In view of this position, in my opinion, Section 16 of the Act, which prescribes that no suit or legal proceeding shall lie in any Court in respect of any order passed under that Act, will have now full play. The same has been reiterated under new Section 19 of the Act saying that no suit shall lie in respect of any encroachment upon public land. The result will be that the plaintiff-respondent could not have challenged the validity of the order passed on 22.1.1963 in the land encroachment case before the Civil Court in the aforesaid title suit. The learned Munsif had rightly held that the suit was not maintainable.
8. For the reasons stated above. I have to hold that the judgment of the learned Additional Subordinate Judge, Samastipur cannot be upheld. Accordingly, the appeal is allowed and the judgment and decree passed by the learned Additional Subordinate Judge are set aside.
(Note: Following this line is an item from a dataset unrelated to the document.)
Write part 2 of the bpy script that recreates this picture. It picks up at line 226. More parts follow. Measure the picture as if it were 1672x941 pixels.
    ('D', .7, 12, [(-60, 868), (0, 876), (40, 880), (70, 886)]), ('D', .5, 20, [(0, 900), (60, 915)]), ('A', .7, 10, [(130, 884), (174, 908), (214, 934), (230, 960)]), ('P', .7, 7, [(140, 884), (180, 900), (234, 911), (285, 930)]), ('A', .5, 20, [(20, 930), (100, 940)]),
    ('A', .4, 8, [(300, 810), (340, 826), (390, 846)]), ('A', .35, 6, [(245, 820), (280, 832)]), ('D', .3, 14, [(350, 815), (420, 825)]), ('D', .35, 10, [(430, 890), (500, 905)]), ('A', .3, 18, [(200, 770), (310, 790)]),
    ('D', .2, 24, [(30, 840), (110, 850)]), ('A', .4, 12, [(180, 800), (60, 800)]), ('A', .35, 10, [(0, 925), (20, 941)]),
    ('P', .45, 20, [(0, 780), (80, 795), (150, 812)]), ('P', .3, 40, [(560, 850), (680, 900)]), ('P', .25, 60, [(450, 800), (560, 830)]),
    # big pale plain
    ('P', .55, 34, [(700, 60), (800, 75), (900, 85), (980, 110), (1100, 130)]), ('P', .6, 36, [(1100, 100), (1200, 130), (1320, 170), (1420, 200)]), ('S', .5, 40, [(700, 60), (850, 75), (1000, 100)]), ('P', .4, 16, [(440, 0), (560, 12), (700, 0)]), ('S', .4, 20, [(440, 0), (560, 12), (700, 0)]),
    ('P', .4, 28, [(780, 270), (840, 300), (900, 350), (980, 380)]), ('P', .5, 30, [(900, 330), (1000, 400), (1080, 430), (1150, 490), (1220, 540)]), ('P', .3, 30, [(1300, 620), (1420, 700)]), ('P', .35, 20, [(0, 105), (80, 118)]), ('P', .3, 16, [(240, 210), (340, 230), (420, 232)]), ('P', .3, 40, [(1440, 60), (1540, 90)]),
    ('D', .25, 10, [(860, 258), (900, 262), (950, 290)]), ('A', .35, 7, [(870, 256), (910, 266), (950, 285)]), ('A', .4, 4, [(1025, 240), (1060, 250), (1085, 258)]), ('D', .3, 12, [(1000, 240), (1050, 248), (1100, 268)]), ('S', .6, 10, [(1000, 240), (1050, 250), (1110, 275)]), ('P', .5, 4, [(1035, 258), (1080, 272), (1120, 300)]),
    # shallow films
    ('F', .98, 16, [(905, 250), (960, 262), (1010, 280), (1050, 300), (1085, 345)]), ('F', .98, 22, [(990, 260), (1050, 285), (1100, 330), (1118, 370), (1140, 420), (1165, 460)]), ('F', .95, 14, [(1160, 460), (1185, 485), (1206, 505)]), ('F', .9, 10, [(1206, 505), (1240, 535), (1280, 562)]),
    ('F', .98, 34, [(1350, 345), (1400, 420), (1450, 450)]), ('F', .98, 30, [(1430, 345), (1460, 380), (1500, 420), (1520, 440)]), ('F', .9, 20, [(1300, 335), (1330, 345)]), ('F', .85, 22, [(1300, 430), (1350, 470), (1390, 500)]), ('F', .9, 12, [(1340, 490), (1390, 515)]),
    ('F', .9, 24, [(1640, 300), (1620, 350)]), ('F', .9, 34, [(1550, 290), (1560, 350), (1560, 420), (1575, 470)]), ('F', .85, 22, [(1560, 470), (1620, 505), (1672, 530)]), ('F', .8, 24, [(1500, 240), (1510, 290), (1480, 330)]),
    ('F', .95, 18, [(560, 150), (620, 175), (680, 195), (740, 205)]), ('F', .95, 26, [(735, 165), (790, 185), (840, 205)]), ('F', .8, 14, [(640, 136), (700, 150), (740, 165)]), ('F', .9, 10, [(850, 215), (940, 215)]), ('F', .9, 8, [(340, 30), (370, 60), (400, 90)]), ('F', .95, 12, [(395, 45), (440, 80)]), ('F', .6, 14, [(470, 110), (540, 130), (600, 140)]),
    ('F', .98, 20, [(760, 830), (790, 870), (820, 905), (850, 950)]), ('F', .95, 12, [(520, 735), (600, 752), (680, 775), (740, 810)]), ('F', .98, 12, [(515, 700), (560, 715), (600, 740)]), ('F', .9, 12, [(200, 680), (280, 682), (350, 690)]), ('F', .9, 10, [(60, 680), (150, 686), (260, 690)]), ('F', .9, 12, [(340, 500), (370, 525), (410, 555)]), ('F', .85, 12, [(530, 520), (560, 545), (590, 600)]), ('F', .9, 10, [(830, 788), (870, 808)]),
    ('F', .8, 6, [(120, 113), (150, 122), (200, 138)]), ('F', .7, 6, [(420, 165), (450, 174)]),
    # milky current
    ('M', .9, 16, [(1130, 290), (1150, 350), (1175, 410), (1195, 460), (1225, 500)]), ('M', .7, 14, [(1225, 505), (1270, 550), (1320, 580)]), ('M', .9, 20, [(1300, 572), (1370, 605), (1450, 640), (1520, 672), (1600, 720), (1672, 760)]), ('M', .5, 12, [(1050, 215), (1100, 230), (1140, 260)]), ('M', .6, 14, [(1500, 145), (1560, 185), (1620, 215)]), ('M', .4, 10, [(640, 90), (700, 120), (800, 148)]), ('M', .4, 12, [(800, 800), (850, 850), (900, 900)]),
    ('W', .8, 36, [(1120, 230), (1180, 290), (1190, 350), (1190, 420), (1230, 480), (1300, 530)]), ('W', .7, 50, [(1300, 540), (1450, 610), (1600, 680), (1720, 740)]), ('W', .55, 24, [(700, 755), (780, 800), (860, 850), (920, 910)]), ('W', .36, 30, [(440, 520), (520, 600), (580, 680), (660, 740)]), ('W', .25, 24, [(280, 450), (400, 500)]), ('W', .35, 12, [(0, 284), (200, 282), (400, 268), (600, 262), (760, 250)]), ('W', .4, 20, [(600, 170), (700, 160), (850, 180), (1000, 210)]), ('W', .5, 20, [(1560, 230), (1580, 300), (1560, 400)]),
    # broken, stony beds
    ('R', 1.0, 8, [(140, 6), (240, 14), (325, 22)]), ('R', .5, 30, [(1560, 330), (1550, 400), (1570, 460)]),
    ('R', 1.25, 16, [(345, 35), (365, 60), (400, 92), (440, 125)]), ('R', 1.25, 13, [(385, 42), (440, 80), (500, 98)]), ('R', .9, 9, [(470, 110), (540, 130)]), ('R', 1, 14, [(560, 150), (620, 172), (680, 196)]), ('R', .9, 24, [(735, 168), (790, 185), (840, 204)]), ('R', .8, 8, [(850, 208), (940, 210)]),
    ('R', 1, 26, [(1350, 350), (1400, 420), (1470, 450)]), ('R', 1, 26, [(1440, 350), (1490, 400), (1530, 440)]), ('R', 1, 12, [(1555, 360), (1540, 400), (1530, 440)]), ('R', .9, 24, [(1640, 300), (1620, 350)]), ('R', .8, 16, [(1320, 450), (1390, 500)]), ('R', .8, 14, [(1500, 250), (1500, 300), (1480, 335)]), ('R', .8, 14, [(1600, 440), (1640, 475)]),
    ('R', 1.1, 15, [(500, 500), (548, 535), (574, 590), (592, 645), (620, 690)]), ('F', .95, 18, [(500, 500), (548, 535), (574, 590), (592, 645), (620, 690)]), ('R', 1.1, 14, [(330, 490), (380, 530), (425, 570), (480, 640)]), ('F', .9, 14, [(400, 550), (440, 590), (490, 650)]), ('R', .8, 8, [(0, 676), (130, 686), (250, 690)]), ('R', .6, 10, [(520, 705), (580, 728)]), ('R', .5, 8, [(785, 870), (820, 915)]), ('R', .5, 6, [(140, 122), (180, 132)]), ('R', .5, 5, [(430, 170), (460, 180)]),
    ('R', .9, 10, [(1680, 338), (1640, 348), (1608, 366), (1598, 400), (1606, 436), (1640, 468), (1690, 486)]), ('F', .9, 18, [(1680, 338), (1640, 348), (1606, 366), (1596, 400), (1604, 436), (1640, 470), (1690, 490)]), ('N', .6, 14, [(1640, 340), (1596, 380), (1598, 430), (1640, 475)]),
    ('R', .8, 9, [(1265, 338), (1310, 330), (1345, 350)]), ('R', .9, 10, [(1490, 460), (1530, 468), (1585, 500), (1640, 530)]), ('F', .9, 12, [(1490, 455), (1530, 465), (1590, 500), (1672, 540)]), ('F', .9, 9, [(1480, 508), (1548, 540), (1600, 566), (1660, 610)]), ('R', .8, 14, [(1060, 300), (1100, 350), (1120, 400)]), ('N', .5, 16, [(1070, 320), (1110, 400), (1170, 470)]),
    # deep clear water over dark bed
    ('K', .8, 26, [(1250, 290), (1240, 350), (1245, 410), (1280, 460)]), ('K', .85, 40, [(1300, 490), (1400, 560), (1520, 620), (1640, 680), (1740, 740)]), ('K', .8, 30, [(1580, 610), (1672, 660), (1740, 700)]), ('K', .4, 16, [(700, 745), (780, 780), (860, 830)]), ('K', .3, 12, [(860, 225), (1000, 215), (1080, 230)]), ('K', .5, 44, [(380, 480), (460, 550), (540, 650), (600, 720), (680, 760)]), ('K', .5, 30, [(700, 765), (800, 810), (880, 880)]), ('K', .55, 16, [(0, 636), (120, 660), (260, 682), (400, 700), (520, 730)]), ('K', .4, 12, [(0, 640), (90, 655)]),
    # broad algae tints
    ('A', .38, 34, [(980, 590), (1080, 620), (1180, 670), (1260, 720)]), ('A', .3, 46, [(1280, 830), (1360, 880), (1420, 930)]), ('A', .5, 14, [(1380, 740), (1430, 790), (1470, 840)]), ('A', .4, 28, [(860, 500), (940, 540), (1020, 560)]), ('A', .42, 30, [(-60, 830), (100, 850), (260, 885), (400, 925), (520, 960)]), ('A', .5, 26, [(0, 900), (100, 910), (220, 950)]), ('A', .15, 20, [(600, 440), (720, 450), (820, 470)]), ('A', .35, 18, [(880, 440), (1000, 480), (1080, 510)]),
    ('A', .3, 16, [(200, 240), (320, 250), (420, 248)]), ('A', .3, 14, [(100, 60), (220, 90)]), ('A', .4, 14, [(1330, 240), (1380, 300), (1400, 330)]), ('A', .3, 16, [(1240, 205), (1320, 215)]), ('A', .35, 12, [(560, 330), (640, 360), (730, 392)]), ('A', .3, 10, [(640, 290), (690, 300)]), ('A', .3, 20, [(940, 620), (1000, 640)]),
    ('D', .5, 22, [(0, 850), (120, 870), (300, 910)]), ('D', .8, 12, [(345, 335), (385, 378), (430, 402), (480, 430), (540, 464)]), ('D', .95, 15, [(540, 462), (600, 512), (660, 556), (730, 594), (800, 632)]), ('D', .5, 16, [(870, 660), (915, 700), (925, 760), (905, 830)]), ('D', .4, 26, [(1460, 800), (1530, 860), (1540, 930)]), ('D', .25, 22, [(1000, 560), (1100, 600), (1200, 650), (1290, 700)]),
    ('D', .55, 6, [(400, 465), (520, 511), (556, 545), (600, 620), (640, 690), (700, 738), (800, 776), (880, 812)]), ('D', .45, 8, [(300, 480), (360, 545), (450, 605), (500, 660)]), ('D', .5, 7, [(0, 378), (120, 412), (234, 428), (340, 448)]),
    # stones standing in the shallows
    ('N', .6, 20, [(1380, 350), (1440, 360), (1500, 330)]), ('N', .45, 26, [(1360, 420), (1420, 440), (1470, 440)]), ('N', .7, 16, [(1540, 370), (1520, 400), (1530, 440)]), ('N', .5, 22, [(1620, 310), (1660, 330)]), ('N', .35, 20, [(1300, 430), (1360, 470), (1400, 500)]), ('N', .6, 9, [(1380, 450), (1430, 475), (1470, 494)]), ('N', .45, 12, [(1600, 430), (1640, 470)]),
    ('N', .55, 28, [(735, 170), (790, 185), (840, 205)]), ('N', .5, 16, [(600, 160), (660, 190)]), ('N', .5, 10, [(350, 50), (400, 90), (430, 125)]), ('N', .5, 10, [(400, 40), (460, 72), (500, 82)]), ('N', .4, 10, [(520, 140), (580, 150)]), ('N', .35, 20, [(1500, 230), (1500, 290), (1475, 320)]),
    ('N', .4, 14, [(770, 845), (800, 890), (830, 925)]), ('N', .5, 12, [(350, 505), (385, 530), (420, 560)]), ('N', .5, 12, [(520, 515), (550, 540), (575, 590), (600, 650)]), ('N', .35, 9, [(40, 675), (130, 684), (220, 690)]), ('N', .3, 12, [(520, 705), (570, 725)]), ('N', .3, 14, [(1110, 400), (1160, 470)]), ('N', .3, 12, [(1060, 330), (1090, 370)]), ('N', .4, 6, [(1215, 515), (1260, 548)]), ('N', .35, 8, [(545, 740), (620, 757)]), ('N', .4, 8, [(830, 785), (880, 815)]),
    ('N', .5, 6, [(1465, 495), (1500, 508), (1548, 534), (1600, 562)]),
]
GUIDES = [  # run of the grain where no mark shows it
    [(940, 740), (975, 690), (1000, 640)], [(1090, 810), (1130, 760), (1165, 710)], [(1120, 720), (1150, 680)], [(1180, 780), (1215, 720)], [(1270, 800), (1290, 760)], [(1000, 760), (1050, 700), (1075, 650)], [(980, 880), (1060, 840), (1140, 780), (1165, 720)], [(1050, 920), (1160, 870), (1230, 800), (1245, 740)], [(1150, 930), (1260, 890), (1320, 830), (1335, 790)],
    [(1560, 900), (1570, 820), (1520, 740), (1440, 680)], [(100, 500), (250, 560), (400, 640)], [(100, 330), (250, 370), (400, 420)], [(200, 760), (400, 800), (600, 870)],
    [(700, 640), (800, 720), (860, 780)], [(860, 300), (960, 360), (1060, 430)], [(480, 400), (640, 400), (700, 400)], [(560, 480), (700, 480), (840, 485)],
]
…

9. Learned Counsel appearing for the plaintiff-respondent, however, urged that in view of conflcting decisions of different Courts, the remedy provided under the Act by way of filing appeal could not be availed of, as then a suit in the Civil Court was permissible. He has submitted that taking all the circumstances into account, the plaintiff-District Board should be allowed to file an appeal before the appellate authority against the decision of the Land Reforms Deputy Collector, dated 22.1.1963 along with an application under Section 5 of the Limitation Act. It will be open to the respondent District Board to file any such appeal, if it is so advised, which shall be decided in accordance with law.